§ **MATERIAL**:
::::
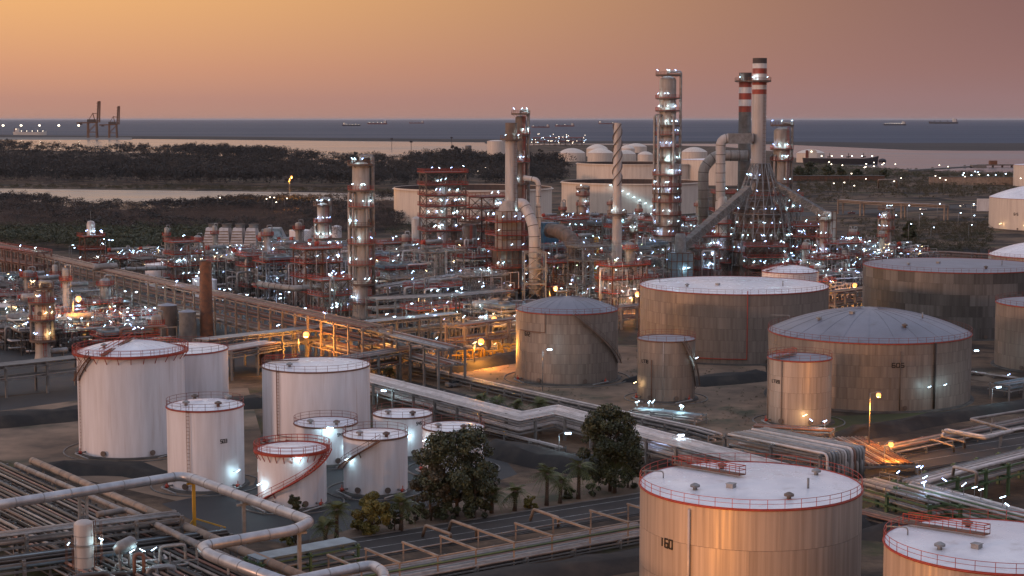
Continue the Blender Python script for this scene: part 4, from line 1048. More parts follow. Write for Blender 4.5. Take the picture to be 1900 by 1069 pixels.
cyl_tank(557, 40, 427, 452, 'white far drum right of the cooling tower'); cyl_tank(625, 18, 420, 440, 'small white far drum behind the slim pale column')
cyl_tank(312, 36, 566, 634, 'dark drum left of the rust brown stack, below the rack', 'brown'); cyl_tank(349, 32, 578, 636, 'grey drum touching the rust brown stack, below the rack', 'conc')
cyl_tank(232, 22, 560, 600, 'dark drum below the orange pipe rack at its lamp', 'brown')
cyl_tank(240, 30, 498, 530, 'squat grey drum behind the orange rack, left of the half shaded tank', 'conc')
# steam puff, cooled by the units
def steam():
    m = bpy.data.materials.new('steam'); m.use_nodes = True; nt = m.node_tree; nt.nodes.clear(); N, L = nt.nodes.new, nt.links.new
    o = N('ShaderNodeOutputMaterial'); v = N('ShaderNodeVolumePrincipled'); L(v.outputs[0], o.inputs['Volume'])
    tc = N('ShaderNodeTexCoord'); n = N('ShaderNodeTexNoise'); n.inputs['Scale'].default_value = 0.45; n.inputs['Detail'].default_value = 4; L(tc.outputs['Object'], n.inputs[0])
    r = N('ShaderNodeMapRange'); L(n.outputs[0], r.inputs[0]); r.inputs[1].default_value = 0.48; r.inputs[2].default_value = 0.75; r.inputs[3].default_value = 0; r.inputs[4].default_value = 1.6
    L(r.outputs[0], v.inputs['Density']); v.inputs['Color'].default_value = (0.95, 0.92, 0.92, 1)
    mb = MB(); Y = 640.0
    mb.tube([PY(546, 470, Y), PY(556, 460, Y), PY(572, 447, Y), PY(590, 432, Y)], [0.6, 1.8, 2.6, 3.4], 12)
    o = ob('steam', mb, m, kind='stuff'); tag(o, 'white steam plume drifting right from a vent', 'steam')
steam()
# ------------------------------------------------------------------ pipe racks
rp = random.Random(5)
def offset_path(P, o):
    out = []
    for i, p in enumerate(P):
        a = (P[i] - P[i - 1]).normalized() if i else (P[1] - P[0]).normalized()
        b = (P[i + 1] - P[i]).normalized() if i < len(P) - 1 else a
        na, nb = Vector((a.y, -a.x, 0)), Vector((b.y, -b.x, 0))
        n = (na + nb)
        n = n.normalized() if n.length > 1e-6 else na
        out.append(p + n * (o / max(0.4, n.dot(na))))
    return out
def rack(name, label, P, zs, width, npipes, mats, frame='conc', spacing=7.0, rr=(0.12, 0.32), drop_end=False, drop_start=False, post=0.45, legs=True, walk=None, n=6, lamps=0, group=None, over=0.6, dropz=0.6, kind='lampw', rails=None):
    P = [Vector((p[0], p[1], 0)) for p in P]
    t = thing(name, label, 'pipe rack', P[0], 0, group)
    Q = [p - P[0] for p in P]
    # bents
    bm_ = MB(); hw = width / 2 + 0.4; ztop = max(zs)
    if legs:
        for s in (-1, 1): bm_.beam((s * hw, 0, 0), (s * hw, 0, ztop + 0.3), post)
    for z in zs: bm_.beam((-hw - over, 0, z - post * 0.35), (hw + over, 0, z - post * 0.35), post * 0.7, post * 0.7)
    me = bm_.mesh('bent', V[frame])
    for a, b in zip(Q[:-1], Q[1:]):
        L = (b - a).length; k = max(1, int(L / spacing)); rz = math.atan2((b - a).y, (b - a).x) - PI / 2
        for i in range(k + (b == Q[-1])):
            ob('bent', me, None, t, a.lerp(b, i / k), rz)
    # edge beams along both sides
    for z in zs[:1] + zs[-1:]:
        for s in (-1, 1):
            op = offset_path(Q, s * hw)
            eb = MB()
            for a, b in zip(op[:-1], op[1:]): eb.beam(a + Vector((0, 0, z - post * 0.4)), b + Vector((0, 0, z - post * 0.4)), post * 0.5, post * 0.6)
            ob('edge_beam', eb, V[frame], t)
    for z, cnt in zip(zs, npipes):
        if not cnt: continue
        # fill the width with pipes of mixed bore
        rads = [rp.uniform(*rr) for _ in range(cnt)]
        tot = sum(2 * r for r in rads); gap = max(0.02, (width - tot) / (cnt + 1)); x = -width / 2 + gap
        for r in rads:
            o = x + r; x += 2 * r + gap
            op = [p + Vector((0, 0, z + r)) for p in offset_path(Q, o)]
            if drop_end:
                d = (op[-1] - op[-2]).normalized(); op = op[:-1] + [op[-1] + d * (0.2 + (z % 2) * .4)] + [Vector((op[-1].x, op[-1].y, dropz)) + d * (0.2 + (z % 2) * .4)]
            if drop_start:
                d = (op[0] - op[1]).normalized(); op = [Vector((op[0].x, op[0].y, dropz)) + d * 0.3, op[0] + d * 0.3] + op[1:]
            mb = MB(); mb.tube(fillet(op, 0.9, 3) if (drop_end or drop_start or len(op) > 2) else op, r, n)
            ob('pipe', mb, V[rp.choice(mats)], t)
    if walk:
        o, w, m = walk
        op = [p + Vector((0, 0, ztop + 0.5)) for p in offset_path(Q, o)]
        mb = MB()
        for a, b in zip(op[:-1], op[1:]): mb.beam(a, b, w, 0.12)
        wo = ob('walkway', mb, V[m], t)
    if rails:
        mb = MB()
        for s in (-1, 1): mb.rail([p + Vector((0, 0, ztop)) for p in offset_path(Q, s * (hw + over * .6))], 1.15, 2.0, 0.055)
        ob('railing', mb, V[rails], t)
    for i in range(lamps):
        k = rp.randrange(len(Q) - 1); p = Q[k].lerp(Q[k + 1], rp.random())
        lamp_part(t, (p.x + rp.uniform(-hw, hw), p.y, ztop), kind if rp.random() < .7 else 'lampb', rp.uniform(-.5, .5), rp.uniform(0.9, 1.4), rp.choice((-.6, .4, .8)), 1.8, 0.3)
    return t
def pz(lst, z): return [G(x, y, z) for x, y in lst]
orange = ['pipe', 'piper', 'brown', 'piper', 'piped', 'sand']
rack('pipe_rack', 'long three tier orange brown pipe rack running down from the left edge', pz([(-60, 442), (330, 530), (700, 609)], 11), (4.2, 7.6, 11), 7.0, (7, 7, 8), orange, 'sand', 7.0, (0.15, 0.36), lamps=10)
rack('pipe_rack', 'high red railed pipe rack at the left edge behind the orange rack', pz([(-60, 450), (78, 470)], 13), (8.5, 13), 6.0, (10, 6), orange, 'piper', 6.0, lamps=4, rails='red')
rack('pipe_rack', 'short pipe rack continuing the orange rack towards the yellow lit pipes', pz([(690, 612), (838, 648)], 9), (5.5, 9), 6.0, (8, 9), ['pipe', 'galv', 'piper', 'pipew'], 'conc', 6.0)
rack('pipe_gallery', 'grey roofed pipe gallery crossing in front of the orange rack', pz([(372, 634), (640, 604), (846, 584)], 7.5), (4.6, 7.5), 4.6, (6, 5), ['galv', 'pipe', 'piped'], 'conc', 7.0, walk=(0, 5.0, 'galv'), lamps=3)
rack('pipe_gallery', 'grey pipe gallery on tall legs left of the tallest white tank', pz([(-120, 693), (0, 681), (150, 665)], 6.5), (4.0, 6.5), 4.6, (6, 6), ['piped', 'galv', 'pipe'], 'conc', 6.5, walk=(0, 5.0, 'conc'))
rack('pipe_rack', 'bundle of pipes turning down in a fan, lit orange by the lamp', pz([(405, 652), (500, 636)], 6.5), (5.4, 6.5), 7.5, (10, 13), ['piper', 'pipe', 'pipew', 'piper'], 'conc', 8, (0.18, 0.3), drop_end=True)
rack('pipe_rack', 'dark topped pipe rack with a curtain of drop pipes right of the orange lamp', pz([(640, 667), (800, 641)], 6.5), (4.2, 6.5), 6.0, (7, 12), ['piped', 'pipe', 'piper', 'piped'], 'conc', 7, (0.14, 0.28), drop_start=True, lamps=2)
rack('pipe_rack', 'double deck rack with two grey upper pipes, right of the brightly lit column', pz([(700, 535), (850, 512), (915, 505)], 9), (3.0, 6.0, 9), 7.0, (8, 8, 6), ['galv', 'pipe', 'piped'], 'conc', 6.5, (0.15, 0.4), lamps=6)
rack('pipe_rack', 'concrete framed pipe rack in front of the red steel tower', pz([(690, 556), (855, 548), (940, 540)], 8.5), (3.2, 5.8, 8.5), 8.0, (8, 8, 8), ['galv', 'piped', 'pipe', 'piper'], 'conc', 5.5, (0.14, 0.35), lamps=8)
rack('pipe_rack', 'greenish lit pipe rack behind the spiral stack', pz([(1010, 432), (1200, 440), (1330, 446)], 9), (4.5, 9, 13), 8.0, (10, 10, 8), ['pipe', 'galv', 'pipew', 'piper'], 'galv', 6.5, (0.15, 0.4), lamps=22, rails='red')
rack('pipe_rack', 'tall pipe rack between the flue duct and the tallest tower', pz([(1015, 478), (1120, 482), (1215, 490)], 9), (3.5, 7, 11), 8.0, (9, 9, 8), ['pipe', 'galv', 'piper'], 'galv', 6.0, (0.15, 0.4), lamps=16, rails='red')
rack('pipe_rack', 'orange lit frame rack behind the yellow lit pipes', pz([(845, 605), (965, 590)], 7.5), (4, 7.5), 6, (5, 5), ['piper', 'pipe', 'yellow'], 'sand', 6, (0.12, 0.3), lamps=3, post=0.6)
rack('pipe_rack', 'small orange lit rack right of the grey ribbed tank', pz([(1140, 572), (1195, 566)], 6), (3, 6), 5, (5, 5), ['piper', 'sand', 'pipe'], 'sand', 5, (0.15, 0.4), post=0.6)
rack('pipe_rack', 'orange lit frame between the wide brown tank and the patched tank', pz([(1535, 545), (1610, 535)], 6), (2.5, 6), 5, (5, 6), ['yellow', 'sand', 'piper'], 'sand', 5, (0.15, 0.35), post=0.6)
whites = ['pipew', 'pipew', 'pipew', 'pipe']
rack('pipe_rack', 'broad white pipe rack with a kinked expansion loop, running past the small tanks', pz([(560, 668), (685, 702), (966, 774), (1032, 761), (1345, 843), (1440, 868)], 4.2), (2.2, 4.2), 6.6, (9, 14), whites, 'conc', 8, (0.14, 0.2), over=0.3, n=6)
rack('pipe_track', 'low bundle of white pipes beside the sandy dike', pz([(772, 685), (1050, 748), (1290, 800), (1330, 812)], 1.6), (1.0, 1.9), 3.0, (4, 5), ['pipew', 'pipe', 'piped'], 'conc', 6, (0.12, 0.22), over=0.2, post=0.3)
rack('pipe_rack', 'bundle of parallel pipes bending down like a comb, behind the tank numbered 160', pz([(1385, 803), (1562, 838)], 5.5), (3.6, 5.5), 10, (8, 13), ['pipe', 'galv', 'pipe', 'galv', 'pipew', 'piper'], 'conc', 8, (0.22, 0.34), drop_end=True, n=10)
rack('pipe_rack', 'second comb of rusty pipes right of the sodium lamp', pz([(1560, 812), (1650, 862)], 1.6), (1.4,), 9, (14,), ['rust', 'piper', 'sand', 'pipe'], 'conc', 6, (0.14, 0.26))
rack('pipe_track', 'pair of long white pipes below the kinked white rack', pz([(900, 796), (1040, 830)], 1.2), (1.0,), 1.6, (3,), ['pipew', 'pipe'], 'conc', 6, (0.14, 0.24), over=0.1, post=0.25)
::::
Look through the data and gather every line with the string "from" in it.

Continue the Blender Python script for this scene: part 4, from line 1048. More parts follow. Write for Blender 4.5. Take the picture to be 1900 by 1069 pixels.
    o = ob('steam', mb, m, kind='stuff'); tag(o, 'white steam plume drifting right from a vent', 'steam')
rack('pipe_rack', 'long three tier orange brown pipe rack running down from the left edge', pz([(-60, 442), (330, 530), (700, 609)], 11), (4.2, 7.6, 11), 7.0, (7, 7, 8), orange, 'sand', 7.0, (0.15, 0.36), lamps=10)